During the 1990s Mortensen became one of those names that prompted a sigh of relief whenever it appeared on a cast-list. He did brave work in GI Jane (1995), essentially reprising the Louis Gossett Jr. role from An Officer and a Gentleman. And he could appear in a movie for no more than five or ten minutes and steal it from beneath the noses of the leads: his whimpering informer in Carlito's Way (1993), which remains among his best work despite amounting to just one scene, or the blithely arrogant sportswear magnate in the disaster movie Daylight (1996).

But what is it precisely that Viggo Mortensen does? I would venture that he actually does very little on the surface. He prizes research, and immersion. "It was rumoured he was living in the forest in Aragorn's torn, mud-stained clothes!" whooped the press kit for the first Lord of the Rings movie, while stories did the rounds of Mortensen camping out under the stars, refusing to remove his sword from his back during mealtimes, and requesting that a displaced tooth be glued back into his mouth.

From some angles, his low-key technique can perplex. During the early stages of A History of Violence, as Mortensen is evoking the happy nothingness of an uneventful life, you might wonder if the actor is doing anything at all. Actually, he's hanging back. He is an ordinary man, and vengeful gangsters have turned up in his home town, claiming to recognize him from the bad old days. He claims they are mistaken. And it is to Mortensen's credit that, despite the movie's giveaway title, we still can't be certain until he reaches breaking point. The scene which confirms the truth is a masterclass in understatement-it's a shot rather than a scene, the merest flicker on Mortensen's face, but you couldn't say it wasn't dynamite. The actor nailed it on his first stab; Cronenberg knew instantly that there was no need for take two.

If anything, their work together on the new Eastern Promises takes this minimalism to its extreme. Mortensen's performance as the conflicted Nikolai, a rising star in London's Russian mafia, seems designed to prove that a wealth of emotion can be wrung from the tiniest gestures. There are no big, demonstrative Oscar moments here, but the actor's presence is riveting; even hidden behind shades, he gives good, charismatic close-up.
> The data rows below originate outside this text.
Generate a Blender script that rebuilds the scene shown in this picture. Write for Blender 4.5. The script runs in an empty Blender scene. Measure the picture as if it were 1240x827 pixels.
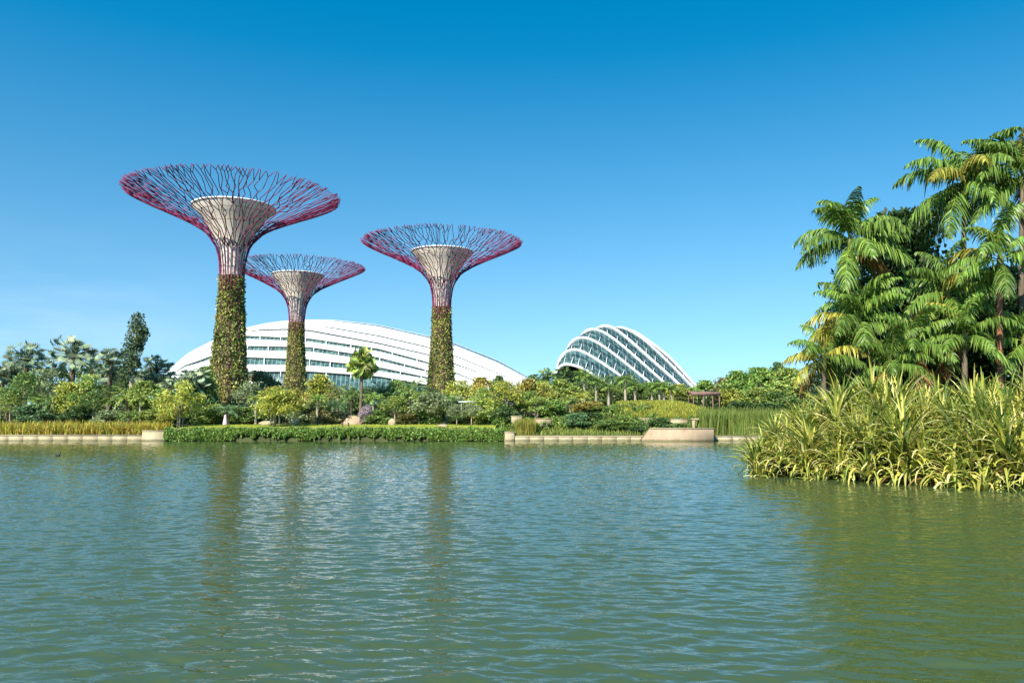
import bpy, math, random
import numpy as np
from math import radians, sin, cos, pi, sqrt
from mathutils import Vector

# ------------------------------------------------------------------ camera, light, exposure
F = 985.0                 # focal length in photo pixels (1240 wide)
HC = 2.8                  # eye height over the water
HORIZON = 508.0
TH = math.atan((HORIZON - 413.5) / F)
SUN_EL, SUN_AZ = 38.0, 208.0     # azimuth clockwise from +Y (view direction): behind the viewer, a little left
SKY_STRENGTH, SUN_STRENGTH, EXPOSURE = 0.118, 4.8, 0.82

sc = bpy.context.scene
COL = sc.collection
cam_d = bpy.data.cameras.new("camera")
cam = bpy.data.objects.new("camera", cam_d)
COL.objects.link(cam)
cam.location = (0, 0, HC)
cam.rotation_euler = (pi / 2 + TH, 0, 0)
cam_d.sensor_width = 36
cam_d.lens = F * 36 / 1240
cam_d.clip_end = 20000
cam_d.clip_start = 0.1
sc.camera = cam

world = bpy.data.worlds.new("World")
sc.world = world
world.use_nodes = True
wn = world.node_tree
wn.nodes.clear()
sky = wn.nodes.new("ShaderNodeTexSky")
sky.sky_type = 'NISHITA'
sky.sun_disc = False
sky.sun_elevation = radians(SUN_EL)
sky.sun_rotation = radians(SUN_AZ)
sky.altitude = 0
sky.air_density = 1.3
sky.dust_density = 0.0
sky.ozone_density = 2.2
tc = wn.nodes.new("ShaderNodeTexCoord")
lift = wn.nodes.new("ShaderNodeVectorMath")     # clear air: no white band on the horizon
lift.operation = 'MULTIPLY_ADD'
lift.inputs[1].default_value = (1, 1, 1.12)
lift.inputs[2].default_value = (0, 0, 0.17)
wn.links.new(tc.outputs['Generated'], lift.inputs[0])
wn.links.new(lift.outputs[0], sky.inputs['Vector'])
hs = wn.nodes.new("ShaderNodeHueSaturation")
hs.inputs['Saturation'].default_value = 1.52
hs.inputs['Hue'].default_value = 0.486
bg = wn.nodes.new("ShaderNodeBackground")
bg.inputs['Strength'].default_value = SKY_STRENGTH
wo = wn.nodes.new("ShaderNodeOutputWorld")
wn.links.new(sky.outputs[0], hs.inputs['Color'])
# a faint torn wisp of cloud in the low sky
sx0 = wn.nodes.new("ShaderNodeSeparateXYZ")
wn.links.new(tc.outputs['Generated'], sx0.inputs[0])
cn = wn.nodes.new("ShaderNodeTexNoise")
cn.inputs['Scale'].default_value = 2.6
cn.inputs['Detail'].default_value = 7
cn.inputs['Roughness'].default_value = 0.6
cm = wn.nodes.new("ShaderNodeMapping")
cm.inputs['Scale'].default_value = (1, 1, 4.5)
cm.inputs['Location'].default_value = (0.35, 0.0, 0.2)
wn.links.new(tc.outputs['Generated'], cm.inputs['Vector'])
wn.links.new(cm.outputs[0], cn.inputs['Vector'])
cr = wn.nodes.new("ShaderNodeMapRange")
cr.inputs['From Min'].default_value = 0.45
cr.inputs['From Max'].default_value = 0.85
cr.inputs['To Max'].default_value = 0.35
wn.links.new(cn.outputs['Fac'], cr.inputs['Value'])
cx_ = wn.nodes.new("ShaderNodeMix")
cx_.data_type = 'RGBA'
cx_.inputs[7].default_value = (5.2, 5.6, 6.0, 1)
sx_ = wn.nodes.new("ShaderNodeSeparateXYZ")
wn.links.new(tc.outputs['Generated'], sx_.inputs[0])
last = cr.outputs[0]
for ax, lo_, hi_ in (('Z', 0.22, 0.10), ('X', -0.30, -0.48)):      # low in the sky, far left only
    mk_ = wn.nodes.new("ShaderNodeMapRange")
    mk_.inputs['From Min'].default_value = lo_
    mk_.inputs['From Max'].default_value = hi_
    mu_ = wn.nodes.new("ShaderNodeMath")
    mu_.operation = 'MULTIPLY'
    wn.links.new(sx_.outputs[ax], mk_.inputs['Value'])
    wn.links.new(last, mu_.inputs[0])
    wn.links.new(mk_.outputs[0], mu_.inputs[1])
    last = mu_.outputs[0]
wn.links.new(last, cx_.inputs[0])
wn.links.new(hs.outputs[0], cx_.inputs[6])
st_ = wn.nodes.new("ShaderNodeMapRange")        # humid pale low sky, deep blue overhead
st_.inputs['From Min'].default_value = 0.0
st_.inputs['From Max'].default_value = 0.42
st_.inputs['To Min'].default_value = 1.16
st_.inputs['To Max'].default_value = 1.5
wn.links.new(sx0.outputs['Z'], st_.inputs['Value'])
wn.links.new(st_.outputs[0], hs.inputs['Saturation'])
wn.links.new(cx_.outputs[2], bg.inputs['Color'])
wn.links.new(bg.outputs[0], wo.inputs['Surface'])

sun_d = bpy.data.lights.new("sun", 'SUN')
sun_d.energy = SUN_STRENGTH
sun_d.angle = radians(0.5)
sun_d.color = (1.0, 0.94, 0.84)
sun = bpy.data.objects.new("sun", sun_d)
COL.objects.link(sun)
sd = Vector((sin(radians(SUN_AZ)) * cos(radians(SUN_EL)), cos(radians(SUN_AZ)) * cos(radians(SUN_EL)), sin(radians(SUN_EL))))
sun.rotation_euler = sd.to_track_quat('Z', 'Y').to_euler()
sun.location = (0, -50, 100)

sc.view_settings.view_transform = 'Standard'
sc.view_settings.look = 'None'
sc.view_settings.exposure = EXPOSURE
sc.view_settings.gamma = 1
sc.render.engine = 'CYCLES'
sc.cycles.max_bounces = 6
sc.cycles.diffuse_bounces = 2
sc.cycles.glossy_bounces = 3
sc.cycles.transmission_bounces = 3
sc.cycles.transparent_max_bounces = 4
sc.cycles.use_denoising = True

rng = np.random.default_rng(7)
random.seed(7)


# ------------------------------------------------------------------ measuring helpers
def un(px, py, Y):
    """point at distance Y (world y) that the photo shows at (px, py)"""
    xc, yc = (px - 620) / F, -(py - 413.5) / F
    d = np.array([xc, cos(TH) - yc * sin(TH), sin(TH) + yc * cos(TH)])
    t = Y / d[1]
    return np.array([0, 0, HC]) + d * t


def gp(px, py, z=0.0):
    xc, yc = (px - 620) / F, -(py - 413.5) / F
    d = np.array([xc, cos(TH) - yc * sin(TH), sin(TH) + yc * cos(TH)])
    t = (z - HC) / d[2]
    return np.array([0, 0, HC]) + d * t


def X(px, Y, py=500):
    return float(un(px, py, Y)[0])


def Zat(py, Y, px=620):
    return float(un(px, py, Y)[2])


def ppm(Y):
    return F / Y            # photo pixels per metre at distance Y


def sm(t):
    t = np.clip(t, 0, 1)
    return t * t * (3 - 2 * t)


SHORE = 106.0


def gz(x, Y):
    """terrain of the far shore"""
    x = np.asarray(x, float)
    Y = np.asarray(Y, float)
    s0 = 0.8 + 0.80 * sm((x + 45.6) / 0.6) * (1 - sm((x + 1.5) / 0.6))
    z = s0 + (2.05 - s0) * sm((Y - 107) / 12)
    z = z + 3.1 * sm((x + 2) / 22) * sm((Y - 110) / 20) * (1 - 0.6 * sm((x - 25) / 9))
    z = z + 2.5 * sm((Y - 135) / 45)
    return z


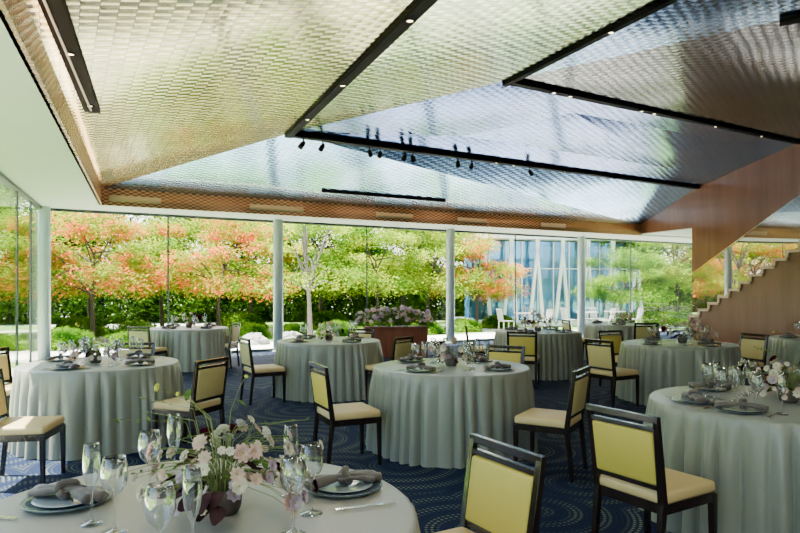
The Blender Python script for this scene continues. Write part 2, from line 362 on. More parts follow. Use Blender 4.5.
# ---------------------------------------------------------------- furniture builders
def build_chair(bf=None,lab="dark wood dining chair with mustard back and cream seat"):
    r=empty('dining_chair',category="chair",label=lab)
    m=MB(); m.box((.0,0,.425),(.43,.43,.065)); 
    s=m.mk('seat',SEATF,parent=r,bevel=.022,smooth=True)
    m=MB()
    m.beam((-.2,-.2,.375),(.2,-.2,.375),.03,.05); m.beam((-.2,.2,.375),(.2,.2,.375),.03,.05)
    m.beam((-.2,-.2,.375),(-.2,.2,.375),.03,.05); m.beam((.2,-.2,.375),(.2,.2,.375),.03,.05)
    m.mk('seat_frame',DARKW,parent=r)
    for y in (-.2,.2):
        MB().beam((.205,y,0),(.2,y,.39),.026,.026,.036,.036).mk('leg',DARKW,parent=r,bevel=.003)
        v=[]
        for x0,z,w,d in ((-.245,0,.026,.028),(-.205,.40,.036,.036),(-.265,.835,.03,.026)):
            yy=y*(1.04 if z>.5 else 1)
            v+=[(x0-d/2,yy-w/2,z),(x0+d/2,yy-w/2,z),(x0+d/2,yy+w/2,z),(x0-d/2,yy+w/2,z)]
        fc=[(3,2,1,0),(8,9,10,11)]+[(a+k,a+(k+1)%4,a+4+(k+1)%4,a+4+k) for a in (0,4) for k in range(4)]
        mk('leg',v,fc,DARKW,parent=r,bevel=.003,label="rear leg running up into the back post")
    def bx(z): return -.205-(z-.40)*.06/.43
    m=MB(); z0,z1=.49,.755
    v=[];
    for z,dx in ((z0,0),(z1,0)):
        for y in (-.188,.188):
            for t in (-.02,.02): v.append((bx(z)+t,y,z))
    m.add(v,[(0,2,3,1),(4,5,7,6),(0,1,5,4),(2,6,7,3),(0,4,6,2),(1,3,7,5)])
    m.mk('backrest',bf or BACKF,parent=r,bevel=.012,smooth=True)
    MB().beam((bx(.82),-.222,.82),(bx(.82),.222,.82),.028,.032).mk('top_rail',DARKW,parent=r,bevel=.003)
    MB().beam((bx(.772),-.2,.770),(bx(.772),.2,.770),.026,.022).mk('cross_rail',DARKW,parent=r,bevel=.003)
    MB().beam((bx(.48),-.2,.478),(bx(.48),.2,.478),.026,.025).mk('lower_rail',DARKW,parent=r,bevel=.003)
    return r
def build_beige(): return build_chair(BACKC,"dark wood dining chair with beige back and cream seat")
def chair(bx_,by,fx,fy,beige=0):
    l=math.hypot(fx,fy); fx/=l; fy/=l
    return inst('chair%d'%beige,build_beige if beige else build_chair,(bx_+fx*.265,by+fy*.265,0),math.atan2(fy,fx),1,None,"dining chairs")

def build_table(seed,R_=.715,cloth=None):
    def f():
        rr=random.Random(seed)
        r=empty('round_table',category="table",label="round banquet table under a floor-length silver grey linen cloth",group="banquet tables")
        n=480; v=[(0,0,.745)]; fc=[]
        ph=[rr.random()*6.28 for _ in range(8)]; n1=rr.choice([17,18,19])
        rings=[(.4,.745,0),(R_-.014,.745,0),(R_-.003,.742,0),(R_+.003,.733,0.02)]
        for k in range(1,15):
            t=k/14; rings.append((R_+.006+.032*t,.733-(.728)*t,t))
        for rad,z,t in rings:
            for k in range(n):
                a=2*pi*k/n; am=min(1,t*3.5)**.8*(.7+.45*t)
                th=2*(n1*a)+ph[0]+2.4*math.sin(3*a+ph[1])+1.8*math.sin(5*a+ph[4])+.9*math.sin(11*a+ph[6])
                w=2*abs(math.sin(th/2))**.7-1
                env=.6+.3*math.sin(7*a+ph[5])+.15*math.sin(13*a+ph[7])
                q=rad+am*(.044*env*w+.006*math.sin(13*a+ph[2])+.007*math.sin(5*a+ph[3]))
                v.append((q*math.cos(a),q*math.sin(a),z))
        for k in range(n): fc.append((0,1+k,1+(k+1)%n))
        for i in range(len(rings)-1):
            for k in range(n):
                a=1+i*n+k; b=1+i*n+(k+1)%n; fc.append((a,a+n,b+n,b))
        mk('tablecloth',v,fc,cloth or CLOTH,smooth=True,parent=r)
        m=MB(); m.lathe([(0,.70),(R_-.07,.70),(R_-.07,.735),(0,.735)],48); m.lathe([(.25,0),(.25,.03),(.04,.06),(.04,.7)],24)
        m.mk('table_top',DARKW,parent=r)
        return r
    return f
TZ=.7455
def build_plate():
    m=MB(); m.lathe([(0,.004),(.075,.004),(.08,0),(.085,.002),(.135,.012),(.138,.015),(.134,.016),(.09,.008),(0,.007)],48,cap=False)
    r=empty('plate',category="plate",label="slate grey plate with a pale inner plate")
    m.mk('charger',CHINA,smooth=True,parent=r)
    m=MB(); m.lathe([(0,.010),(.07,.010),(.106,.019),(.104,.021),(.07,.0135),(0,.013)],40,cap=False)
    m.mk('inner_plate',CHINA2,smooth=True,parent=r); return r
def build_napkin():
    m=MB()
    def strand(x0,x1,y0,y1,w,sd):
        rr=random.Random(sd); pts=[];rad=[]
        for i in range(13):
            t=i/12; x=x0+(x1-x0)*t; y=y0+(y1-y0)*t+.008*math.sin(t*6+sd)
            pts.append((x,y,.018+.018*(1-abs(x)/.13)+.003*rr.random())); rad.append(w*(.45+.55*min(1,abs(x)/.07))*(.9+.2*rr.random()))
        m.tube(pts,rad,12,flat=.6)
    strand(-.135,.12,-.022,.014,.028,1); strand(-.12,.135,.018,-.016,.026,2); strand(-.10,.125,.0,.035,.020,3); strand(-.03,.10,-.03,-.045,.016,4)
    pts=[(.012*math.sin(a*2)+.004,.034*math.cos(a),.036+.022*math.sin(a)) for a in [k*2*pi/14 for k in range(15)]]
    m.tube(pts,.012,8)
    return m.mk('napkin',NAPK,smooth=True,category="napkin",label="taupe napkin tied in a knot on a plate")
def build_wine():
    m=MB(); m.lathe([(0,0),(.036,0),(.036,.003),(.007,.008),(.004,.02),(.004,.10),(.012,.110),(.031,.132),(.039,.158),(.037,.19),(.031,.218),(.030,.219),(.036,.19),(.038,.158),(.030,.133),(.010,.112)],28,cap=False)
    return m.mk('wine_glass',GLASS,smooth=True,category="glass",label="clear stemmed wine glass")
def build_flute():
    m=MB(); m.lathe([(0,0),(.033,0),(.033,.003),(.006,.008),(.004,.02),(.004,.095),(.010,.105),(.021,.135),(.026,.17),(.025,.20),(.021,.24),(.020,.241),(.024,.20),(.025,.17),(.020,.136),(.008,.107)],28,cap=False)
    return m.mk('champagne_flute',GLASS,smooth=True,category="glass",label="clear tall champagne flute")
def build_fork():
    m=MB(); m.beam((-.1,0,.006),(.04,0,.006),.012,.003,.007,.003); m.beam((.04,0,.006),(.062,0,.006),.02,.003)
    for k in range(4): m.beam((.06,-.0085+k*.0057,.006),(.1,-.0085+k*.0057,.007),.003,.002)
    return m.mk('fork',STEEL,category="fork",label="steel dinner fork beside a plate")
def build_knife():
    m=MB(); m.beam((-.1,0,.006),(0,0,.006),.013,.005); m.beam((0,0,.006),(.11,0,.006),.017,.002,.006,.002)
    return m.mk('knife',STEEL,category="knife",label="steel dinner knife beside a plate")

# flowers
def bloom_mesh(name,mat,mat2,rings,rad):
    v=[];f=[];fm=[]
    for ri,(n,tilt,ln,wd) in enumerate(rings):
        for k in range(n):
            a=2*pi*k/n+ri*.6; ca,sa=math.cos(a),math.sin(a); b=len(v)
            for i in range(5):
                t=i/4; el=tilt*(1-.35*t)
                r_=ln*t*math.cos(el); z=ln*t*math.sin(el)-.15*ln*t*t
                w=wd*math.sin(pi*(.14+.72*t))**.8
                if i==4: w*=.75
                for j in (-1,0,1):
                    zz=z+abs(j)*.18*wd
                    x=r_-abs(j)*.06*ln*t; y=j*w/2
                    v.append((rad*(x*ca-y*sa),rad*(x*sa+y*ca),rad*zz))
            for i in range(4):
                for j in range(2):
                    q=b+i*3+j; f.append((q,q+1,q+4,q+3)); fm.append(0)
    m=MB(); m.lathe([(0.02,.0),(.16,.05),(.15,.2),(.0,.26)],8)
    b=len(v); v+=[tuple(p*rad) for p in m.v]; f+=[tuple(i+b for i in q) for q in m.f]; fm+=[1]*len(m.f)
    me=bpy.data.meshes.new(name); me.from_pydata(v,[],f); me.materials.append(mat); me.materials.append(mat2)
    for p,i in zip(me.polygons,fm): p.material_index=i; p.use_smooth=True
    return me
def petal(name,c,tr=.25): return leafmat(name,tuple(x*.8 for x in c),c,tr,8)
FY=pmat('stamen',(.35,.4,.12),.7)
PINK=petal('petal_blush',(.82,.60,.52)); WHT=petal('petal_cream',(.88,.82,.68)); BURG=petal('petal_burgundy',(.06,.005,.018)); LIL=petal('petal_mauve',(.62,.50,.62)); YEL=petal('petal_lime',(.70,.68,.12))
full=[(7,.35,1,.8),(7,.8,.85,.75),(5,1.2,.65,.6)]
daisy=[(6,.35,1,.85),(6,.7,.75,.6)]
BM=[bloom_mesh('bloom_blush',PINK,FY,[(9,.45,1,.6),(8,.85,.85,.55),(6,1.2,.65,.5)],.025),bloom_mesh('bloom_cream',WHT,FY,full,.021),bloom_mesh('bloom_burgundy',BURG,BURG,full+[(9,.6,.9,.4)],.030),bloom_mesh('bloom_mauve',LIL,FY,full,.020),bloom_mesh('bloom_lime',YEL,FY,full,.012)]
BL=["dusty pink flower","cream white flower","dark burgundy dahlia","pale mauve flower","small lime yellow blossom"]
GREENL=leafmat('leaf_green',(.05,.12,.025),(.14,.22,.05),.3,10); PURPL=leafmat('leaf_purple',(.03,.014,.019),(.075,.038,.042),.15,10); STEM=pmat('stem_green',(.16,.20,.05),.6)
VASE=pmat('stoneware_vase',(.10,.085,.075),.5)
def leafquad(v,f,p,d,ln,wd,rr):
    d=d.normalized(); s=d.cross(Vector((rr.uniform(-.3,.3),rr.uniform(-.3,.3),1))).normalized(); b=len(v)
    up=s.cross(d)
    v+=[p,p+d*ln*.45+s*wd/2+up*.1*ln,p+d*ln+up*-.1*ln,p+d*ln*.45-s*wd/2+up*.1*ln]; f.append((b,b+1,b+2,b+3))
def bigleaf(v,f,p,d,ln,wd,rr):
    d=d.normalized(); s=d.cross(Vector((rr.uniform(-.4,.4),rr.uniform(-.4,.4),1))).normalized(); up=s.cross(d); b=len(v)
    for i in range(6):
        t=i/5; w=wd*.5*math.sin(pi*(.06+.9*t))**.7
        c=p+d*ln*t-up*ln*.22*t*t
        v+=[c-s*w+up*w*.3,c,c+s*w+up*w*.3]
    for i in range(5):
        for j in (0,1):
            q=b+3*i+j; f.append((q,q+1,q+4,q+3))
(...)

And remarkably for a 'star', Mortensen is unafraid to be vulnerable and exposed, whether physically (in the film's shocking bath-house knife-fight, in which he is completely naked) or emotionally (the moving final close-up).

Eastern Promises features Mortensen's most dexterous performance to date-menacing and tender, steely and wry-but then each role seems like a giant leap. Next year, he will be seen in a film of CP Taylor's play Good, as an academic whose writings are co-opted by the Nazis as justification for the gas chambers. No matter how outstanding his work, or how successful his films, it's impossible to imagine Mortensen without that customary reticence that makes him such a fine actor and such a reluctant star. Long may he stay off the radar.